→ **WHAT THE EXERCISE ASKS**: Return all of the data exactly, with nothing left out but the pictures.

→ **COLLECTED MATERIAL**:

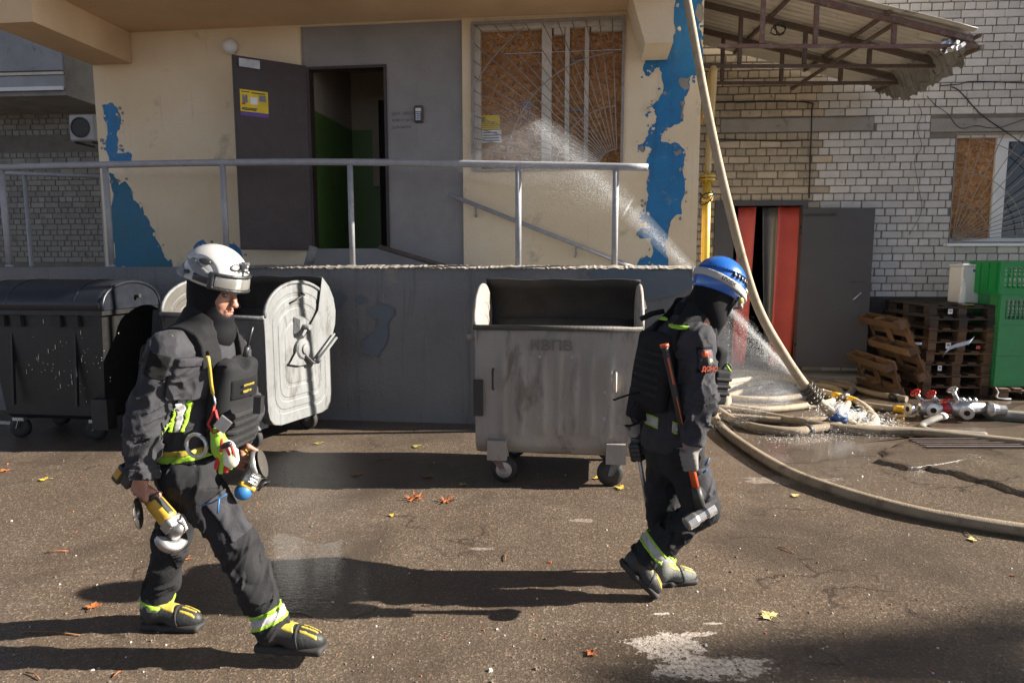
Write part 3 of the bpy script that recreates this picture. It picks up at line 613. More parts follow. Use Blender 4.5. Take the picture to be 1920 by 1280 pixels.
def bpick(b):
    c = BRK.w((b[0] + b[1]) / 2, 0, b[2]) - CO; px = 960 + FPX * c.x / (c.y * cp - c.z * sp); py = 640 - FPX * (c.y * sp + c.z * cp) / (c.y * cp - c.z * sp)
    vis = -5 < px < 1925 and -5 < py < 560 and not (px < 1330)
    if not vis: return -1
    shadow = 1 if (px < 1760 and py < 195 - (1760 - px) * .25) else 0
    return 2 + (0 if b[3] else 1) - shadow * 2 + (px / 4000)
lay(BB, BRK, uS - .3, uE, .12, zTop - .1, HC, BL, holes, [M['brick'], M['brick_tan']], 11, bpick, lambda x, z: 1 if x < uT and z < bz(1400, 60) else 0)
mb = MB(); 
for a, b, c, d in lint: mb.bbox(((a + b) / 2, .02, (c + d) / 2), (b - a - .006, .07, d - c - .006), .01)
mb.build('lintel', M['concrete'], BB)
mb = MB(); mb.span(bu(1640), bu(1860), -.012, .0119, .02, bz(1740, 556)); mb.build('dark_wall_base', mat('dark_wall_base', (.04, .038, .036), (.06, .055, .05), 4, .9, bump=.8, bscale=30), BB)  # dark sheet over the lowest bricks behind the pallets
# metal double door, right leaf folded back
mb = MB(); f = .07
mb.span(uD0, uD1, -.03, .1, zDT - f, zDT); mb.span(uD0, uD0 + f, -.03, .1, zDB, zDT - f); mb.span(uD1 - f, uD1, -.03, .1, zDB, zDT - f)
DF = mb.build('door_frame', M['door_grey'], BB)
mb = MB(); mb.span(uD0 + f, bu(1377), -.02, .02, zDB, zDT - f - .004); mb.build('door', M['door_grey'], BB)
y0 = -.07; q0, q1 = BRK.uz(1505, 391, y0), BRK.uz(1640, 391, -.22); zb = BRK.uz(1560, 688, -.15)[1]; zt2 = BRK.uz(1560, 391, -.15)[1]
dv = Vector((q1[0] - q0[0], -.15, 0)); Ld = dv.length; rr_ = Matrix.Rotation(math.atan2(dv.y, dv.x), 3, 'Z')
def dleaf(t, k, z): p = Vector((q0[0], y0, 0)) + dv.normalized() * t + (rr_ @ Vector((0, -k, 0))); return (p.x, p.y, z)
def dbox(mb, t0, t1, z0, z1, k0, k1): mb.add([dleaf(t, k, z) for k in (k0, k1) for t, z in ((t0, z0), (t1, z0), (t1, z1), (t0, z1))], [(0, 1, 2, 3), (7, 6, 5, 4), (0, 4, 5, 1), (1, 5, 6, 2), (2, 6, 7, 3), (3, 7, 4, 0)])
mb = MB(); dbox(mb, 0, Ld, zb, zt2, 0, .04); LF = mb.build('door', M['door_grey'], BB)
mb = MB(); dbox(mb, 0, .4, zt2 - .1, zt2 - .075, .041, .06); dbox(mb, .36, .42, zt2 - .105, zt2 - .068, .061, .07); mb.build('door_stay', M['iron'], LF)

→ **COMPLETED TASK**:
Write part 3 of the bpy script that recreates this picture. It picks up at line 613. More parts follow. Use Blender 4.5. Take the picture to be 1920 by 1280 pixels.
def bpick(b):
    c = BRK.w((b[0] + b[1]) / 2, 0, b[2]) - CO; px = 960 + FPX * c.x / (c.y * cp - c.z * sp); py = 640 - FPX * (c.y * sp + c.z * cp) / (c.y * cp - c.z * sp)
    vis = -5 < px < 1925 and -5 < py < 560 and not (px < 1330)
    if not vis: return -1
    shadow = 1 if (px < 1760 and py < 195 - (1760 - px) * .25) else 0
    return 2 + (0 if b[3] else 1) - shadow * 2 + (px / 4000)
lay(BB, BRK, uS - .3, uE, .12, zTop - .1, HC, BL, holes, [M['brick'], M['brick_tan']], 11, bpick, lambda x, z: 1 if x < uT and z < bz(1400, 60) else 0)
mb = MB(); 
for a, b, c, d in lint: mb.bbox(((a + b) / 2, .02, (c + d) / 2), (b - a - .006, .07, d - c - .006), .01)
mb.build('lintel', M['concrete'], BB)
mb = MB(); mb.span(bu(1640), bu(1860), -.012, .0119, .02, bz(1740, 556)); mb.build('dark_wall_base', mat('dark_wall_base', (.04, .038, .036), (.06, .055, .05), 4, .9, bump=.8, bscale=30), BB)  # dark sheet over the lowest bricks behind the pallets
# metal double door, right leaf folded back
mb = MB(); f = .07
mb.span(uD0, uD1, -.03, .1, zDT - f, zDT); mb.span(uD0, uD0 + f, -.03, .1, zDB, zDT - f); mb.span(uD1 - f, uD1, -.03, .1, zDB, zDT - f)
DF = mb.build('door_frame', M['door_grey'], BB)
mb = MB(); mb.span(uD0 + f, bu(1377), -.02, .02, zDB, zDT - f - .004); mb.build('door', M['door_grey'], BB)
y0 = -.07; q0, q1 = BRK.uz(1505, 391, y0), BRK.uz(1640, 391, -.22); zb = BRK.uz(1560, 688, -.15)[1]; zt2 = BRK.uz(1560, 391, -.15)[1]
dv = Vector((q1[0] - q0[0], -.15, 0)); Ld = dv.length; rr_ = Matrix.Rotation(math.atan2(dv.y, dv.x), 3, 'Z')
def dleaf(t, k, z): p = Vector((q0[0], y0, 0)) + dv.normalized() * t + (rr_ @ Vector((0, -k, 0))); return (p.x, p.y, z)
def dbox(mb, t0, t1, z0, z1, k0, k1): mb.add([dleaf(t, k, z) for k in (k0, k1) for t, z in ((t0, z0), (t1, z0), (t1, z1), (t0, z1))], [(0, 1, 2, 3), (7, 6, 5, 4), (0, 4, 5, 1), (1, 5, 6, 2), (2, 6, 7, 3), (3, 7, 4, 0)])
mb = MB(); dbox(mb, 0, Ld, zb, zt2, 0, .04); LF = mb.build('door', M['door_grey'], BB)
mb = MB(); dbox(mb, 0, .4, zt2 - .1, zt2 - .075, .041, .06); dbox(mb, .36, .42, zt2 - .105, zt2 - .068, .061, .07); mb.build('door_stay', M['iron'], LF)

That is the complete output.